**DATASET SECTION:**
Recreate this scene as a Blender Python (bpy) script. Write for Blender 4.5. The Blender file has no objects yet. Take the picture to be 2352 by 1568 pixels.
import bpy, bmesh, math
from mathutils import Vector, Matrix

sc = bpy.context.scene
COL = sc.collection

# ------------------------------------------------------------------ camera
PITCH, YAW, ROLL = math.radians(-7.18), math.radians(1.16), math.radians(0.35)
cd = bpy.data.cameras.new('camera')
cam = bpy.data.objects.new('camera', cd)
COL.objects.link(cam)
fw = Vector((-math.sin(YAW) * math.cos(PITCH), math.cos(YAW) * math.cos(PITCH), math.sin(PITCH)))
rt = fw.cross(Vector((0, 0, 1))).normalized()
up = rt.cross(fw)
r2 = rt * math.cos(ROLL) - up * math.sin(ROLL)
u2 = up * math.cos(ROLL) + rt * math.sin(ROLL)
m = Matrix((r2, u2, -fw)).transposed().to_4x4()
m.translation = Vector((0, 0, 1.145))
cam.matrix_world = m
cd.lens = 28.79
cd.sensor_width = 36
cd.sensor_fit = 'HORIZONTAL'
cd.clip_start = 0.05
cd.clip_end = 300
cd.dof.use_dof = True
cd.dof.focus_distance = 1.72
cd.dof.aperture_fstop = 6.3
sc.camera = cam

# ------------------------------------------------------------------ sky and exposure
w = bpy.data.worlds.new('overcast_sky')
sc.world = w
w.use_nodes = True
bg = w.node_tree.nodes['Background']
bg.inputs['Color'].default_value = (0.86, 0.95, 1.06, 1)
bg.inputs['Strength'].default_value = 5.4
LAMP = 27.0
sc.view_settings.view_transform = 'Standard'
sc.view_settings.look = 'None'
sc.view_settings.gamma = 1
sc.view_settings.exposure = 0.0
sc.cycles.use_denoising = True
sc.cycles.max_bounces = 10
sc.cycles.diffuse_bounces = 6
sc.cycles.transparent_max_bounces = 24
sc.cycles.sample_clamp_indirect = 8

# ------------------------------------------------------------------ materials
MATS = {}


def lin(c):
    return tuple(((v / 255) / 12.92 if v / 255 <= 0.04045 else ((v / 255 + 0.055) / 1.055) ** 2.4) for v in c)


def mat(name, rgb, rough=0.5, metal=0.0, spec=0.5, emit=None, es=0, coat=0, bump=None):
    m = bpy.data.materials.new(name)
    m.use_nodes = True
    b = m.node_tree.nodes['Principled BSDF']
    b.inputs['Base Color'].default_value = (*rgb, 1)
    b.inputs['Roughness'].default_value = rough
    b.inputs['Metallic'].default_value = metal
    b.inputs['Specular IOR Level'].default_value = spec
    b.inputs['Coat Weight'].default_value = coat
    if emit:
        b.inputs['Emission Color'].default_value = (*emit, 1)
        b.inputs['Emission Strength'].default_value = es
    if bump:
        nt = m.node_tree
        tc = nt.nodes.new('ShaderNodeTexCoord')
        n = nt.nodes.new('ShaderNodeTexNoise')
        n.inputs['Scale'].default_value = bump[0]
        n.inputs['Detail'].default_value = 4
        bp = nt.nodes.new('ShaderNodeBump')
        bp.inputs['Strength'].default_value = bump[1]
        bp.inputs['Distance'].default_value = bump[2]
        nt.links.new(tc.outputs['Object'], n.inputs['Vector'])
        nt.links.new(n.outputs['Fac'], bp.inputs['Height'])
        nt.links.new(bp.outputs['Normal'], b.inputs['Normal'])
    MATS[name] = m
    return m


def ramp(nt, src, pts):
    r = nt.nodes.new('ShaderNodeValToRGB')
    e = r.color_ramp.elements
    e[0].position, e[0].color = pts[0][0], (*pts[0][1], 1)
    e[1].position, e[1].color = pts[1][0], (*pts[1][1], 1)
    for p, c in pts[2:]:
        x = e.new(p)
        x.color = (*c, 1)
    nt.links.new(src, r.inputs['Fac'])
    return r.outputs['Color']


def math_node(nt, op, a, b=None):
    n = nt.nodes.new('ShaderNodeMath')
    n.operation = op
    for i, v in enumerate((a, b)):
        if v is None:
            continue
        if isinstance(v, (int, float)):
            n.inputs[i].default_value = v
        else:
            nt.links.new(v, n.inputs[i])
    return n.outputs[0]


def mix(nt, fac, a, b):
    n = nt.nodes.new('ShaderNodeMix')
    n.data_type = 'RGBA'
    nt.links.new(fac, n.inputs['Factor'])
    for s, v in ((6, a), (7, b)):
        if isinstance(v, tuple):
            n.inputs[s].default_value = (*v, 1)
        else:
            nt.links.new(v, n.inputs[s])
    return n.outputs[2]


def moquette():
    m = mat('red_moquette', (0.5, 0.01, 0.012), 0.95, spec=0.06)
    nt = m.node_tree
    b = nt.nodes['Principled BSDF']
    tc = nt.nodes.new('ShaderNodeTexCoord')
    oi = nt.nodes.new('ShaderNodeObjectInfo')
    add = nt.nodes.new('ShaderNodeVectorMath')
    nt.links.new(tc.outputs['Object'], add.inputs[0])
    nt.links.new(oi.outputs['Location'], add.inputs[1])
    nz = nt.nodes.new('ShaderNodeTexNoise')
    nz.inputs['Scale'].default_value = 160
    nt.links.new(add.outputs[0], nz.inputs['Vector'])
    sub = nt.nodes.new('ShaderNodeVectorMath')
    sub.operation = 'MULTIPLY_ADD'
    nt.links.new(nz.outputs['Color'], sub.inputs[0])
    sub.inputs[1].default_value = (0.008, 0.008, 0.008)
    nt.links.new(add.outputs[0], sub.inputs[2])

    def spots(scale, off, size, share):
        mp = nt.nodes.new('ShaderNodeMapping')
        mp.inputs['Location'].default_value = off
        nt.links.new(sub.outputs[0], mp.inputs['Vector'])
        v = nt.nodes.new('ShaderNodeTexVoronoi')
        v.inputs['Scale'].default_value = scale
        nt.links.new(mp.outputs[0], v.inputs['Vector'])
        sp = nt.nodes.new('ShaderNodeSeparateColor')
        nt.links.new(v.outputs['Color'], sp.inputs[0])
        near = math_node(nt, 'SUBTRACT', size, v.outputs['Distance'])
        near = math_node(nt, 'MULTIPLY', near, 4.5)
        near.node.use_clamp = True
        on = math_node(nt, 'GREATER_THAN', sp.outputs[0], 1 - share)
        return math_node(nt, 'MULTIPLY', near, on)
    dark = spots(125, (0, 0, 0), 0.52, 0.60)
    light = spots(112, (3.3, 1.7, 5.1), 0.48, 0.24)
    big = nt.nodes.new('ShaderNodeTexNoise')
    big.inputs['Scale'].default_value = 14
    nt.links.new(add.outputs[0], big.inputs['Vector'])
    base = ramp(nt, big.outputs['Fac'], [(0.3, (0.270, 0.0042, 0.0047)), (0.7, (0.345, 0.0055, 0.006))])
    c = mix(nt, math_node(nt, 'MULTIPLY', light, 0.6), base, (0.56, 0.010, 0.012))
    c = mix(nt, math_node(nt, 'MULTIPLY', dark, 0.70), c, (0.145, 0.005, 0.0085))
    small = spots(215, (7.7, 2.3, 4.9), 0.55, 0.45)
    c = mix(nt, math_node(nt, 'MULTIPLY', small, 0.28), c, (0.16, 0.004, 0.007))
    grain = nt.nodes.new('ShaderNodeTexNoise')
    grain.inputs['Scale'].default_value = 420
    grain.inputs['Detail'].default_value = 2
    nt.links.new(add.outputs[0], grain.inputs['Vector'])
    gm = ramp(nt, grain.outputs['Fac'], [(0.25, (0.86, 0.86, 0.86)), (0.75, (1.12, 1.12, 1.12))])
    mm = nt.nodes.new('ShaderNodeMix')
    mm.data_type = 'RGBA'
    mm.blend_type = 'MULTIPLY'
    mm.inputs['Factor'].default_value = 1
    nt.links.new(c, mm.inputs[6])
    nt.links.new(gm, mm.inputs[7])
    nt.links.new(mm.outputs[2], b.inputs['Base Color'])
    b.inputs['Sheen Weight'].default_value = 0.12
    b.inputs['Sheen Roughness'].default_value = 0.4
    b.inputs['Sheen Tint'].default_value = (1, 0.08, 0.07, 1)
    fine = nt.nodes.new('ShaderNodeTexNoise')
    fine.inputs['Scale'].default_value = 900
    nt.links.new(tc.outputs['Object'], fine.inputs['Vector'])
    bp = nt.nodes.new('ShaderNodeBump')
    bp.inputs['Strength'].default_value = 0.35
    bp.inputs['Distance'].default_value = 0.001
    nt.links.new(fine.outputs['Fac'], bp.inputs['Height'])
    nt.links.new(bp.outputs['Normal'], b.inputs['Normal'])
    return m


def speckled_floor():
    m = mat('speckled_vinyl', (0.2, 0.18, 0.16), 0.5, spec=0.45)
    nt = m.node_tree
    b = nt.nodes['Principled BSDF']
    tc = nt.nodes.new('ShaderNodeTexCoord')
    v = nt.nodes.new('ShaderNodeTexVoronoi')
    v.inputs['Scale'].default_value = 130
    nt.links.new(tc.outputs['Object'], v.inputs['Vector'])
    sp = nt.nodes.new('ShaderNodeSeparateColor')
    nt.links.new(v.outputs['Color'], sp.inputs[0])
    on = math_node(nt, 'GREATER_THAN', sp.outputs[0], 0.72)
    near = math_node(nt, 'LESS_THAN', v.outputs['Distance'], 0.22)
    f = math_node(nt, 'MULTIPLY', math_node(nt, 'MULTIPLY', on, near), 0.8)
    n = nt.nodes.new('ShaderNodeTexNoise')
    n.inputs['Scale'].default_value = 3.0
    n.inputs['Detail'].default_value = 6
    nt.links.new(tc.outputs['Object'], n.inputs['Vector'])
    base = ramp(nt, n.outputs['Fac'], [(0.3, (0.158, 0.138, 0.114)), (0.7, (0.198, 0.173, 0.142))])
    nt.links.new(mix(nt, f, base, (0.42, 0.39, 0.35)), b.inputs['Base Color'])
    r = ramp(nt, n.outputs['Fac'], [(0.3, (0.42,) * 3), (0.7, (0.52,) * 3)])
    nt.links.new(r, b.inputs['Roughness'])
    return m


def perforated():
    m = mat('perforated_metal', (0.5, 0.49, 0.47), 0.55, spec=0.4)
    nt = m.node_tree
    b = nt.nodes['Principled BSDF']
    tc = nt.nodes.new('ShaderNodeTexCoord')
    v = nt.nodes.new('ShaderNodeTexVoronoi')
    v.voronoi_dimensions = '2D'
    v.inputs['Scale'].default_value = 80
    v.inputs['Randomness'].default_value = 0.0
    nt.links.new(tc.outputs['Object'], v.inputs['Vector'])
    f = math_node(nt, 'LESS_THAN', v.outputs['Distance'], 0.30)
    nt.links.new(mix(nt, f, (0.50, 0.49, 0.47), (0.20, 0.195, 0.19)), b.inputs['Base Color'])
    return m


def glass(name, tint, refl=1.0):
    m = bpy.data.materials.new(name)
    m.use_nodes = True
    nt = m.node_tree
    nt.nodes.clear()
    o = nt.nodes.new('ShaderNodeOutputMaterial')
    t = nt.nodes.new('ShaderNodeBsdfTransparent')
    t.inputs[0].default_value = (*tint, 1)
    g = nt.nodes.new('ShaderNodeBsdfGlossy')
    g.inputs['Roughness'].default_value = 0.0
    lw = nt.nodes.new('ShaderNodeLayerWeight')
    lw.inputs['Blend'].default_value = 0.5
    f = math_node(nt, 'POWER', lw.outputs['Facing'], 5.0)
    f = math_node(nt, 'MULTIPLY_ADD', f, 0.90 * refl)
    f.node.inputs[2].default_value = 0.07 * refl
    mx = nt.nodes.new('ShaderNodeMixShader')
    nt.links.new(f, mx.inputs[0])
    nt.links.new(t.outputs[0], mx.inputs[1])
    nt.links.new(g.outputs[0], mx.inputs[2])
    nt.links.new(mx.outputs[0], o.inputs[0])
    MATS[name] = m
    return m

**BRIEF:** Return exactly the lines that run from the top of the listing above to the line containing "sc.camera = cam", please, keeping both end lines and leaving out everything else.

**OUTPUT OF THE EXERCISE:**
Recreate this scene as a Blender Python (bpy) script. Write for Blender 4.5. The Blender file has no objects yet. Take the picture to be 2352 by 1568 pixels.
import bpy, bmesh, math
from mathutils import Vector, Matrix

sc = bpy.context.scene
COL = sc.collection

# ------------------------------------------------------------------ camera
PITCH, YAW, ROLL = math.radians(-7.18), math.radians(1.16), math.radians(0.35)
cd = bpy.data.cameras.new('camera')
cam = bpy.data.objects.new('camera', cd)
COL.objects.link(cam)
fw = Vector((-math.sin(YAW) * math.cos(PITCH), math.cos(YAW) * math.cos(PITCH), math.sin(PITCH)))
rt = fw.cross(Vector((0, 0, 1))).normalized()
up = rt.cross(fw)
r2 = rt * math.cos(ROLL) - up * math.sin(ROLL)
u2 = up * math.cos(ROLL) + rt * math.sin(ROLL)
m = Matrix((r2, u2, -fw)).transposed().to_4x4()
m.translation = Vector((0, 0, 1.145))
cam.matrix_world = m
cd.lens = 28.79
cd.sensor_width = 36
cd.sensor_fit = 'HORIZONTAL'
cd.clip_start = 0.05
cd.clip_end = 300
cd.dof.use_dof = True
cd.dof.focus_distance = 1.72
cd.dof.aperture_fstop = 6.3
sc.camera = cam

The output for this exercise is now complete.